Third, the rule proposes to exclude certain grounds for asylum, including claims related to gang recruitment and violence against women. These proposals are willfully blind to the realities of asylum-sending countries where gangs operate as quasi-government entities and violence against women is regularly acquiesced to by government officials. Currently individuals can seek asylum if they are fleeing to resist recruitment or coercion by guerilla, criminal, gang, terrorist, or other non-state organizations. As the United States, we should recognize that refusing recruitment in a gang-controlled society squarely constitutes taking a political stand and should be protected under asylum’s political opinion category. We should be discouraging recruitment around the world by such organizations instead of allowing them to forcefully recruit. Gender is another characteristic that is being removed from asylum consideration because, although it is a "group defining characteristic … one would be reluctant to permit for example half a nation's residents to obtain asylum on the ground of women are persecuted there." Once again as the United States, we should not allow for certain individuals to be persecuted in their homeland due to a characteristic they are not able to change. We provide people who experience persecution with a safe place to live and prosper.

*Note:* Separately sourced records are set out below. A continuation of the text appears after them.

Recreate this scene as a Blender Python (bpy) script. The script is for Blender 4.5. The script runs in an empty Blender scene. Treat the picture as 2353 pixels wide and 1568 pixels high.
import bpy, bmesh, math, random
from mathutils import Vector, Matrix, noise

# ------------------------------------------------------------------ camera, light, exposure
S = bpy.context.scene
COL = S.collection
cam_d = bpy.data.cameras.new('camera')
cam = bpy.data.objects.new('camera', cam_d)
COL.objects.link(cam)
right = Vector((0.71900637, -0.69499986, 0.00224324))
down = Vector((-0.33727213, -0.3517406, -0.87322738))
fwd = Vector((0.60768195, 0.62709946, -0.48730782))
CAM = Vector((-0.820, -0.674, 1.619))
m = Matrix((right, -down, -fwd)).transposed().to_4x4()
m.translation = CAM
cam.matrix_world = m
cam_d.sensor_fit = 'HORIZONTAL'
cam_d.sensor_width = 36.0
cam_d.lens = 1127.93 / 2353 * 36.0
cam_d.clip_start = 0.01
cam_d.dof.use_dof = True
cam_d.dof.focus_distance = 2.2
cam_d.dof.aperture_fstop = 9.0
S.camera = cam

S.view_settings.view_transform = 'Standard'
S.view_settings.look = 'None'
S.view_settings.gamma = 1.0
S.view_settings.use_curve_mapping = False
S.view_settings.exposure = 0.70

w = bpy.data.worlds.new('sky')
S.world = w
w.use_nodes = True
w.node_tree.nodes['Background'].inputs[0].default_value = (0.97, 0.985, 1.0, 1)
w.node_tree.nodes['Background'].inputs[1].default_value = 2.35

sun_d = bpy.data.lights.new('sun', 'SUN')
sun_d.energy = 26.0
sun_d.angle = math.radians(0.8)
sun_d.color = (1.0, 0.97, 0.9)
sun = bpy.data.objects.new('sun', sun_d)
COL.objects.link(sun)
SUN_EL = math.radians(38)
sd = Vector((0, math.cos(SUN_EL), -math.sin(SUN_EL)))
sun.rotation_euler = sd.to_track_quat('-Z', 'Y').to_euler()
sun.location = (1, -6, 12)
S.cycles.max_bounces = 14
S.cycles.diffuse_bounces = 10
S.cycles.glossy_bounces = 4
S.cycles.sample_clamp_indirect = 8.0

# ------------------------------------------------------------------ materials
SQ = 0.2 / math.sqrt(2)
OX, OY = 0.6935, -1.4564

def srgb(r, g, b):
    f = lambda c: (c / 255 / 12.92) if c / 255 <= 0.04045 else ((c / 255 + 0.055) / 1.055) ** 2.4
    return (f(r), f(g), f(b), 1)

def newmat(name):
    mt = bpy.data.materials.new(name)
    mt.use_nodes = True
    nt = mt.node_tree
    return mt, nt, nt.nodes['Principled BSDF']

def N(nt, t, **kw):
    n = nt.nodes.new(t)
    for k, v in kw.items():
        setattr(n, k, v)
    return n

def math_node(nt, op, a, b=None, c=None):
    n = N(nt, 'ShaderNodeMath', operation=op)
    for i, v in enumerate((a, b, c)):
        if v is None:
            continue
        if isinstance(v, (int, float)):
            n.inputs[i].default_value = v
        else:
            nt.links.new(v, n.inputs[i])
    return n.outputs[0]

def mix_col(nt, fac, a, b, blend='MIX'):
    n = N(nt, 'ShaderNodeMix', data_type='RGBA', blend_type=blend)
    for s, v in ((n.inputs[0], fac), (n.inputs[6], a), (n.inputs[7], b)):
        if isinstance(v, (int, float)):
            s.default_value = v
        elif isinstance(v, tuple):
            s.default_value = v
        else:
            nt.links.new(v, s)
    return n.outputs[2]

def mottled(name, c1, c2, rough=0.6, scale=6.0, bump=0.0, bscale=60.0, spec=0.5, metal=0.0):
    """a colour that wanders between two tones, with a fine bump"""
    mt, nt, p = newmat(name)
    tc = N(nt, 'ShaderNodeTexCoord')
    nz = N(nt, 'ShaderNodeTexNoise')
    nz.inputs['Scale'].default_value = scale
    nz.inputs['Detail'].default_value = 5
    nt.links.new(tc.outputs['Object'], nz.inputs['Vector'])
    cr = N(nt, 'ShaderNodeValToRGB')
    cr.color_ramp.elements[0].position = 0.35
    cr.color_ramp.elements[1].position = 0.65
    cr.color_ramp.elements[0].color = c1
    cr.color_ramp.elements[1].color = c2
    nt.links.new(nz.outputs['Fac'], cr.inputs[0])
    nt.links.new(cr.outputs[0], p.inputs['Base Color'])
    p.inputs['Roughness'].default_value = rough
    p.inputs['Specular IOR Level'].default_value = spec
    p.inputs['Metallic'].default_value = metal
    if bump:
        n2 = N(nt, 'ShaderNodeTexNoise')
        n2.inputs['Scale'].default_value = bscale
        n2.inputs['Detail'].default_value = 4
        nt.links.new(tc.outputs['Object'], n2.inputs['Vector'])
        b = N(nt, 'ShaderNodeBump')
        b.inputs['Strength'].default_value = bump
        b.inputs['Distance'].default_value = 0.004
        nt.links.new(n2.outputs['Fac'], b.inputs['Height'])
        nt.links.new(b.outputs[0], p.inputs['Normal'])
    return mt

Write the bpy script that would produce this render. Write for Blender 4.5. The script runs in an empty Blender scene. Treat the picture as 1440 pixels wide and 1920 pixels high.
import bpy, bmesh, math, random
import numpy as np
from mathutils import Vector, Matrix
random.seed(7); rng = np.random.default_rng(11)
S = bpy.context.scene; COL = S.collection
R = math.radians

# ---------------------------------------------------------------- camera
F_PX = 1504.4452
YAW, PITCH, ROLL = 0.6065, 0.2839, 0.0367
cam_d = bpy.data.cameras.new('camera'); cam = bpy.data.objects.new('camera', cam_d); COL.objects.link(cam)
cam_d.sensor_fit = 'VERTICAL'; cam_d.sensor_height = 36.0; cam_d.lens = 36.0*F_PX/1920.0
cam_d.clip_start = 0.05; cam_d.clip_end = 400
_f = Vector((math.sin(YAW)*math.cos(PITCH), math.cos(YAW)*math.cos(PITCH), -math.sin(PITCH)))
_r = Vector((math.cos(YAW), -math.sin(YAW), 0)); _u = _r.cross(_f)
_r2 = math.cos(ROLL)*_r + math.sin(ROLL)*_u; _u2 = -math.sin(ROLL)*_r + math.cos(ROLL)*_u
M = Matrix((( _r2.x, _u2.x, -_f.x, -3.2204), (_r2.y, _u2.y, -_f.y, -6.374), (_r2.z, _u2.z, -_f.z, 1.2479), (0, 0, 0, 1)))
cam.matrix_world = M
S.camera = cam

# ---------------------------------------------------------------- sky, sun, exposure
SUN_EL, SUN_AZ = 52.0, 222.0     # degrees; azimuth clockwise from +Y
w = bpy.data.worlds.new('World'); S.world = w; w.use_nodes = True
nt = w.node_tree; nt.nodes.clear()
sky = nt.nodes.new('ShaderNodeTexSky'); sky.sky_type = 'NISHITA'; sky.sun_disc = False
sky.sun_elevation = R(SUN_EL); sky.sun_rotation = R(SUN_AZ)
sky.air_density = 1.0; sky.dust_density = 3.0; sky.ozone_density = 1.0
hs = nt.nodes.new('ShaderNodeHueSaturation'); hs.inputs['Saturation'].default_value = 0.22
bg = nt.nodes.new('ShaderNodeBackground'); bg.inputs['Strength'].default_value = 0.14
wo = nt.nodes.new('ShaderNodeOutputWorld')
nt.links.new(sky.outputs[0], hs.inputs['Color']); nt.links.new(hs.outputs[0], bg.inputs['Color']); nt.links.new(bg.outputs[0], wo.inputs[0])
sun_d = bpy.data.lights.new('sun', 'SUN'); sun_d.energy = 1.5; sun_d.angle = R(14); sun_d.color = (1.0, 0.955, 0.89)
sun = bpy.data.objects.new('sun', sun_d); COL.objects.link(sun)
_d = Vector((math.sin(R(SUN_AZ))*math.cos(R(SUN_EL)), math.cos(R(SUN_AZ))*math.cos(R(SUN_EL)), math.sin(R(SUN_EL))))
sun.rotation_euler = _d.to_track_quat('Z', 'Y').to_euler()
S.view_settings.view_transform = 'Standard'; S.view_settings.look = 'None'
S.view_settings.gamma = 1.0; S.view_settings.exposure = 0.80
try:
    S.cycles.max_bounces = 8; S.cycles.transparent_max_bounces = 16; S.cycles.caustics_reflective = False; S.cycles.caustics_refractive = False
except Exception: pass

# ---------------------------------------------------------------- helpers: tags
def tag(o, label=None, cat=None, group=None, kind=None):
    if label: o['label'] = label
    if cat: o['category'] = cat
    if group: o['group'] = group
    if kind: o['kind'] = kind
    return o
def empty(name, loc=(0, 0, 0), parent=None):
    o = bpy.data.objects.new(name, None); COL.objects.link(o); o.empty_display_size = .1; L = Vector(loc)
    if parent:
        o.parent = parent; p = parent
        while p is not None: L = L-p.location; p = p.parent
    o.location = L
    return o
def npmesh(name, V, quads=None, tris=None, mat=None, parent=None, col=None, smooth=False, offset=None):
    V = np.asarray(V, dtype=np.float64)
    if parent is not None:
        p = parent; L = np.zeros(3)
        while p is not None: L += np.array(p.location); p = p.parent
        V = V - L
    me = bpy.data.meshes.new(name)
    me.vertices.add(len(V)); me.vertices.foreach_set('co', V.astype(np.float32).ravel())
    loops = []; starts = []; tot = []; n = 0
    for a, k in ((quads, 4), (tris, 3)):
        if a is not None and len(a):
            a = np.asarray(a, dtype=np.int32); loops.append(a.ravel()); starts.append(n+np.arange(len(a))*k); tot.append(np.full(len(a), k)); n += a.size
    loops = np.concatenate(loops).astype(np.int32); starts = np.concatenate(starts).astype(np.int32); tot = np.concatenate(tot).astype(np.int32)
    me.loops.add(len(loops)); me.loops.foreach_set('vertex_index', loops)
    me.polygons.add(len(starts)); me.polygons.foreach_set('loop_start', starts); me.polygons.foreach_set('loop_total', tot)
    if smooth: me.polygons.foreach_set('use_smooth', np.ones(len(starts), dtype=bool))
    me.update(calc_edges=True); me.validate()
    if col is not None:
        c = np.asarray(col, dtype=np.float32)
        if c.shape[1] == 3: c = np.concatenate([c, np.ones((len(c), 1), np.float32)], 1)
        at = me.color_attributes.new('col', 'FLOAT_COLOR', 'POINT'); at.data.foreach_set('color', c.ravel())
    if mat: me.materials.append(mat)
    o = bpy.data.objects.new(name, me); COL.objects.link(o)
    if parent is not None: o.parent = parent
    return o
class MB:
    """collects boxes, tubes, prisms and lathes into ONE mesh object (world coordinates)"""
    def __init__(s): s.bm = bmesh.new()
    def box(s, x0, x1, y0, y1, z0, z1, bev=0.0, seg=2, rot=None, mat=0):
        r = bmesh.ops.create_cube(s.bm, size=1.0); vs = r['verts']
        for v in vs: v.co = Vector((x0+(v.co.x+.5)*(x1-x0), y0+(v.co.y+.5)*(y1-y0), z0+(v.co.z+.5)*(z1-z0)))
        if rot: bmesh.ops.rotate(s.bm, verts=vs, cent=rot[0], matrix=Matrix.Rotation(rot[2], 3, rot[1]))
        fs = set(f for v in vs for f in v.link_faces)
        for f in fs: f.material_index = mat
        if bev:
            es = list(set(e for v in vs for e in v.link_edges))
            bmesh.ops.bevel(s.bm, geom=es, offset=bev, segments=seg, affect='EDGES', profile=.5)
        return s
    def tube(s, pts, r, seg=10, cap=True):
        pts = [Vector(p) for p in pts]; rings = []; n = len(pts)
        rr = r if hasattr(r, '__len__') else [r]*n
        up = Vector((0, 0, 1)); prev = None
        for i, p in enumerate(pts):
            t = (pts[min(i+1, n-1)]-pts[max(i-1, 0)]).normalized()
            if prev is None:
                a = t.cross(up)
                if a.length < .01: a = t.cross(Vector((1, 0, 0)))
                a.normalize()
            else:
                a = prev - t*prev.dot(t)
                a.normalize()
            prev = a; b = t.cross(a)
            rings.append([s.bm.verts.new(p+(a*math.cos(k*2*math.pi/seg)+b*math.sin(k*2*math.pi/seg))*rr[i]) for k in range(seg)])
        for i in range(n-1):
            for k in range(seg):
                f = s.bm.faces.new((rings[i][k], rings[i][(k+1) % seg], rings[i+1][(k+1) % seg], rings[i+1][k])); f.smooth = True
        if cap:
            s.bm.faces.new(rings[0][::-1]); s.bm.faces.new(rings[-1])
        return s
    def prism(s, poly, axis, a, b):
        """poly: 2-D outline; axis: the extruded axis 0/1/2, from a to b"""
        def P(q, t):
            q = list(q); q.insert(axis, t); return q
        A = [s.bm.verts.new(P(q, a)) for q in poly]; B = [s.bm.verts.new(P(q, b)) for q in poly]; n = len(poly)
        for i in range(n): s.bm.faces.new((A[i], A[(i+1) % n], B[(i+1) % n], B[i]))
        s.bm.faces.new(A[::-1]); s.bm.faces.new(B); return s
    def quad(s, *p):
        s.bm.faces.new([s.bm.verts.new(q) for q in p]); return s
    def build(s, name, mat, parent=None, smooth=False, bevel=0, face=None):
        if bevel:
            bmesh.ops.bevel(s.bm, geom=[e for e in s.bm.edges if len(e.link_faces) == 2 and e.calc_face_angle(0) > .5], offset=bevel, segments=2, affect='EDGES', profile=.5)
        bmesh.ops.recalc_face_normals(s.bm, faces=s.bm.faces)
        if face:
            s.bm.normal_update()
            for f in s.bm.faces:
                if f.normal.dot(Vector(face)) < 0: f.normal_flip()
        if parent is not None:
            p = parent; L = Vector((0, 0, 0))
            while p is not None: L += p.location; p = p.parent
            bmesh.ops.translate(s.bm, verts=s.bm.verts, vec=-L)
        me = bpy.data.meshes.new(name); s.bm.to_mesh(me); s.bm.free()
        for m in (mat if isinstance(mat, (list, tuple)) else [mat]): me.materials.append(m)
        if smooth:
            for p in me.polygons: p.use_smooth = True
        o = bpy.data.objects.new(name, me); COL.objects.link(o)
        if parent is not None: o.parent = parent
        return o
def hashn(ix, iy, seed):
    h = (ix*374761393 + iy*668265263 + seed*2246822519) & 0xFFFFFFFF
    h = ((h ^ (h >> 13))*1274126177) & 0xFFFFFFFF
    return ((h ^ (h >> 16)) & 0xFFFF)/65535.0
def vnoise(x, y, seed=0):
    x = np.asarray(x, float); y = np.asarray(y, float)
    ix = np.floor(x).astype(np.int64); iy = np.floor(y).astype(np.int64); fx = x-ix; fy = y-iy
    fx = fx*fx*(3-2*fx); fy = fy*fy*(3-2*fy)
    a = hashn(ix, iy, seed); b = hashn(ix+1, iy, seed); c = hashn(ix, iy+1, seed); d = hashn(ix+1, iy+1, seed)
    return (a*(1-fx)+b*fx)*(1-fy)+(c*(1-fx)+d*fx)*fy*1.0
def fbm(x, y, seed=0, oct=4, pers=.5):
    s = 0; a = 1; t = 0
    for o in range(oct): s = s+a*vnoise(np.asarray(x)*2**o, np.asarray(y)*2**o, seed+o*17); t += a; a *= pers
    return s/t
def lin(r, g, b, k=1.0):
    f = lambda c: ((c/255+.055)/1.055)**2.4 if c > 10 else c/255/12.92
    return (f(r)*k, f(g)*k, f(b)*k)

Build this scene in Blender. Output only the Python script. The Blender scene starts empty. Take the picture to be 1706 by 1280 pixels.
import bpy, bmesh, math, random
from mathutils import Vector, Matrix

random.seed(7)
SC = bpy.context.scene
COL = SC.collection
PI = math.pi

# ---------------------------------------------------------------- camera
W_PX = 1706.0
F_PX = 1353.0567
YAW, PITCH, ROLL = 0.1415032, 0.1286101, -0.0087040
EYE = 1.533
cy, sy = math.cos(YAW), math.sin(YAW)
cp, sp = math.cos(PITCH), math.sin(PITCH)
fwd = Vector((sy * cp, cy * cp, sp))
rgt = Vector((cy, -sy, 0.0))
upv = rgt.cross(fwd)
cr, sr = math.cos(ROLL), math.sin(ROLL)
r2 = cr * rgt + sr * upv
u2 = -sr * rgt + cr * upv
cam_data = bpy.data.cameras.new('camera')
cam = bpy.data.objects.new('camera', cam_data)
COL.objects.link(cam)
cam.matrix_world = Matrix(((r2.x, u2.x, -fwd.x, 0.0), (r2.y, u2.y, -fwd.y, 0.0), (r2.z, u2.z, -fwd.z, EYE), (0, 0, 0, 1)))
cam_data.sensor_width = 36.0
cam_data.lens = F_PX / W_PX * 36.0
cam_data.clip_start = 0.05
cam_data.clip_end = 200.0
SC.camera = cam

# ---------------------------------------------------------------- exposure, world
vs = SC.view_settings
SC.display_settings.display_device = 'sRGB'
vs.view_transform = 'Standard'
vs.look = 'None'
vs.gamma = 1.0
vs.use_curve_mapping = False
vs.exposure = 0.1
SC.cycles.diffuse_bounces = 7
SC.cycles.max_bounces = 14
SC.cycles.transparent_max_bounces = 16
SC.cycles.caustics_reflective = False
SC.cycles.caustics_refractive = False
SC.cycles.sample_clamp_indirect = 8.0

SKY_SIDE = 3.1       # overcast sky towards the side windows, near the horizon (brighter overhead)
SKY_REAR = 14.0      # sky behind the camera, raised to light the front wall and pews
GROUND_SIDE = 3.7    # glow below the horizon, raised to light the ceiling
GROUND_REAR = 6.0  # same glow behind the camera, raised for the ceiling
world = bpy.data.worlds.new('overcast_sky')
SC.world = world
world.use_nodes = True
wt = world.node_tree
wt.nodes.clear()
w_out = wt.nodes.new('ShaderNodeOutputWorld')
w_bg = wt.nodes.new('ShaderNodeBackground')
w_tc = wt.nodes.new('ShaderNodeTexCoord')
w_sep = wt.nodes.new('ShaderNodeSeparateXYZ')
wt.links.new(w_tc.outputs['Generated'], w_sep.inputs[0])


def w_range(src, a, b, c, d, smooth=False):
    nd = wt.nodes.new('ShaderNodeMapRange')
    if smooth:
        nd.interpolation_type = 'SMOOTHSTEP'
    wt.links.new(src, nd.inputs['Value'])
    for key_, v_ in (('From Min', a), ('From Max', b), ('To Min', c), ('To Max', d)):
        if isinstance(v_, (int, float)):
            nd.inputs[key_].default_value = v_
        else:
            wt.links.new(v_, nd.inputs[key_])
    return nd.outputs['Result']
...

Even though the departments state that the proposed changes are to make the process more efficient, the changes will greatly undermine the asylum process in the United States. As the United States and the State of Arizona, we should welcome into our community those who need a safe place to call home. As mentioned previously, asylum seekers who eventually become refugees are an important part of our community and the State of Arizona. As Arizona legislators, we oppose the Proposed Rules on Asylum.